La hora de los laicos

No fueron pocas las ocasiones en que el llorado Juan Pablo II se refirió a nosotros los laicos, diciéndonos que había llegado la hora de los laicos. Una fuerza enorme pero lamentablemen­te adormecida, llamada a incendiar con el fuego del Evangelio todas las realidades terrenas, haciendo “que el mensaje divino de salvación sea conocido y recibido por todos los hombre en todo el mundo”; obligación que nos apremia todavía más en aque­llas circunstancias en las que sólo a través de nosotros pueden los hombres oír el Evangelio y conocer a Jesucristo. Ahora bien, ¿cuáles han de ser los rasgos de los laicos para transformarse, de veras, en sal de la tierra y luz del mundo?

En mi opinión, uno de esos rasgos fundamentales es una iden­tidad clara y firme. La sociedad actual está intentando por todos los medios de neutralizar la presencia cristiana en el mundo de hoy, intentos que pasan por la propuesta de modelos de vida que siembran confusión y extravío también entre los discípulos de Cristo. En muchos, la cultura del llamado “pensamiento débil” genera personalidades frágiles, fragmentadas, incoherentes. Lo “políticamente correcto” se está convirtiendo en un imperativo absoluto que, a pesar de las continuas llamadas a la “tolerancia” no tolera la más mínima diversidad. En efecto, en nuestra actual sociedad pluralista toda expresión explícita de la propia identidad católica viene etiquetada como fundamentalismo o integrismo, tratando de hacer de la fe un hecho rigurosamente confinado a la esfera de la vida privada.

¿Cómo defender y reforzar nuestra identidad católica en la sociedad postmoderna que quiere hacernos invisibles porque resultamos incómodos? Ante todo, redescubrir a Cristo. Hoy más que nunca se necesitan cristianos coherentes, con una fuerte con­ciencia de su vocación y de su misión. Hace falta redescubrir la esencia del cristianismo que no es otra que el encentro personal con Jesucristo. El cristianismo no es una doctrina que aprender, ni tampoco un simple código ético.
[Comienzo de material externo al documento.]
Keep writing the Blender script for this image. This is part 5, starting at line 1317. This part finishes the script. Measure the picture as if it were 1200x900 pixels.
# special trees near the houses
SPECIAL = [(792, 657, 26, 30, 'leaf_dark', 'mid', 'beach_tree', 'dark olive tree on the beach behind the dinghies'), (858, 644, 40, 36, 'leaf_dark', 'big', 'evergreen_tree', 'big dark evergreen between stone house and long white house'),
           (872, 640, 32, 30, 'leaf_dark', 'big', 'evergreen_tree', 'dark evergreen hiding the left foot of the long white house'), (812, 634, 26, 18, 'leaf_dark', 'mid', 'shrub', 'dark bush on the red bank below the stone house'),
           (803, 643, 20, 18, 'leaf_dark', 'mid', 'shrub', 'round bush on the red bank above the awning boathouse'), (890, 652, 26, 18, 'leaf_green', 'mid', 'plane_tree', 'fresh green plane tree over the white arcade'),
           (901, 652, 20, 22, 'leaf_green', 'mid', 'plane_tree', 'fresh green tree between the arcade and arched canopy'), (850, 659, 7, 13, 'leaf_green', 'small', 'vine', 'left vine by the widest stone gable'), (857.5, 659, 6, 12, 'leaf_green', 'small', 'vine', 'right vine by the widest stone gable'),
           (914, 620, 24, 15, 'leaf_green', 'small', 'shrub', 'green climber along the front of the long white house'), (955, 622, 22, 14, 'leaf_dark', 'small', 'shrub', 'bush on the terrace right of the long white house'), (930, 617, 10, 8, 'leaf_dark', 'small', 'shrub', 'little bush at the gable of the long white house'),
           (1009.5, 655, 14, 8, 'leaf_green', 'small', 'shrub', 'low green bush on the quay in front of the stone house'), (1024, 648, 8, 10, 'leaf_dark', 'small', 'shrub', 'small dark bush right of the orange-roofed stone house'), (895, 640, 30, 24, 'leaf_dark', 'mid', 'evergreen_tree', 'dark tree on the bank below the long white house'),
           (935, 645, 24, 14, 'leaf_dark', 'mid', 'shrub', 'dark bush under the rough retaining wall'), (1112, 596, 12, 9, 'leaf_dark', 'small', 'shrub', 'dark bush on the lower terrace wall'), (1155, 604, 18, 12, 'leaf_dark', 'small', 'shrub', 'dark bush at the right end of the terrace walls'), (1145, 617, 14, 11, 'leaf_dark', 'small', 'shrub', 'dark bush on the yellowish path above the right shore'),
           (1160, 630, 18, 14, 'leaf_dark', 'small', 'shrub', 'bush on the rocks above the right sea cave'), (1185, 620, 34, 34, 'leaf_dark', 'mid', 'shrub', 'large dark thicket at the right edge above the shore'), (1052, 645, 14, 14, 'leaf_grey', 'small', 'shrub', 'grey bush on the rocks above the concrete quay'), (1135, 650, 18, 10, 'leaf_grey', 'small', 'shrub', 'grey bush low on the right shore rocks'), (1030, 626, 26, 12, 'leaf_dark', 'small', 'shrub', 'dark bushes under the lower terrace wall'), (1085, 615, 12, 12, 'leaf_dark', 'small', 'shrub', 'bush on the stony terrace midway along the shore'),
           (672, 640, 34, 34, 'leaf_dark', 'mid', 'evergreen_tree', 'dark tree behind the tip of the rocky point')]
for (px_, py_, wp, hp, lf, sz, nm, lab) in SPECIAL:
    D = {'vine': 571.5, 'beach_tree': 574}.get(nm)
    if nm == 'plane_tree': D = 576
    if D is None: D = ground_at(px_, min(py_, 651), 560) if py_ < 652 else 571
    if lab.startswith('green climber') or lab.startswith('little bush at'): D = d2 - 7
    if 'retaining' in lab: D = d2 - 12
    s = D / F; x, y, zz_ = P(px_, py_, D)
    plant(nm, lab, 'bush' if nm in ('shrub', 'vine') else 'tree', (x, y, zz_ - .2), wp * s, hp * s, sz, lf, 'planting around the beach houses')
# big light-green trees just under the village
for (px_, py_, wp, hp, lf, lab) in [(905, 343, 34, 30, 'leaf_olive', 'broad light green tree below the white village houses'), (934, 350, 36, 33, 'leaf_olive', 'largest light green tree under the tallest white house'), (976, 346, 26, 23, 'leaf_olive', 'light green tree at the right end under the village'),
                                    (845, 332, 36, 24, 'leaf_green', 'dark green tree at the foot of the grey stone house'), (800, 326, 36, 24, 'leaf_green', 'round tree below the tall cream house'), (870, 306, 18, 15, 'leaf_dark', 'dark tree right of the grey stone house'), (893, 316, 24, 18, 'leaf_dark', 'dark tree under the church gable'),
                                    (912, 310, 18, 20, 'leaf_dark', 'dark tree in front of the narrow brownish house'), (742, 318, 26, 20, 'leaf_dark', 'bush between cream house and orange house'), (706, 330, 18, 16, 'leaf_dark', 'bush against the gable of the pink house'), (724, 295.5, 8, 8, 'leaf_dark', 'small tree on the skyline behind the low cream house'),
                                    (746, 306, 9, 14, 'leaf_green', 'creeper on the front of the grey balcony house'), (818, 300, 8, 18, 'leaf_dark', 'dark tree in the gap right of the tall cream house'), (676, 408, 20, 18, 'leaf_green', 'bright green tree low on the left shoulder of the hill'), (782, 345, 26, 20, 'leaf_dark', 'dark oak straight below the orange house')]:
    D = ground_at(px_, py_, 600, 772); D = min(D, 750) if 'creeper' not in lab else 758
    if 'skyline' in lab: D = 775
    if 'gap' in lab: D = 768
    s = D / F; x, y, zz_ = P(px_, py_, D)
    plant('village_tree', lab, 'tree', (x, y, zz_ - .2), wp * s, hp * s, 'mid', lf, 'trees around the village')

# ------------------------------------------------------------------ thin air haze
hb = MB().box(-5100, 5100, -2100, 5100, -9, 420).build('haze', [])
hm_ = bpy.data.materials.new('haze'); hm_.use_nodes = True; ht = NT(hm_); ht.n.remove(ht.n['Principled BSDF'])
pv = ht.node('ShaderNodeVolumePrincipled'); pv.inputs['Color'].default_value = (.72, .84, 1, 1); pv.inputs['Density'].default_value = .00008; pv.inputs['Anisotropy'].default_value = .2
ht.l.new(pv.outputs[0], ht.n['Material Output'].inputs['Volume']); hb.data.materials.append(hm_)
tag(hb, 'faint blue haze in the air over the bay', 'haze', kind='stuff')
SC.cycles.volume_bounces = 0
El cristianismo es una per­sona, la persona viva de Cristo que hay que encontrar y acoger en la propia vida, porque sólo este encuentro cambia realmente la existencia de las personas y da el sentido último y definitivo a nuestro destino. Como le escribió Juan Pablo II en la carta apos­tólica Novo millenio ineunte (29), “no será una fórmula lo que nos salve, pero sí una persona y la certeza que ella nos infunde cuando nos dice ¡yo estoy con vosotros!”

Pero este encuentro lleva aparejada la coherencia de vida. Para nosotros los cristianos ha llegado el momento de liberarnos de nuestros complejos de inferioridad respecto al mundo a sí lla­mado “laico”, para ser atrevidamente nosotros mismos, discípu­los de Cristo. Debemos reapropiarnos del significado de nuestra identidad y estar orgullosos de ella. Es claro, sin embargo, que vivir a fondo nuestra identidad de católicos no es fácil: requiere la capacidad de elecciones radicales y requiere a menudo el coraje de ir contracorriente y el empeño en una lucha permanente con­tra la mediocridad que siempre nos acecha.

Pero merece la pena apostar por esta aventura espiritual que no decepciona. Ser cristiano significa ser portadores en el mundo de una energía divina asombrosa. Por eso Juan Pablo II decía a los laicos en el año jubilar: “Si sois lo que debéis ser, es decir, vivís el cristianismo sin componendas, podréis incendiar el mundo”.

Que María Santísima, cuyo mes estamos iniciando, nos con­ceda este año la gracia de redescubrir nuestra identidad y de en­tusiasmarnos con su Hijo Jesucristo para que, siendo coherentes en nuestra vida, alcancemos el coraje de ir contracorriente en una lucha permanente contra la mediocridad.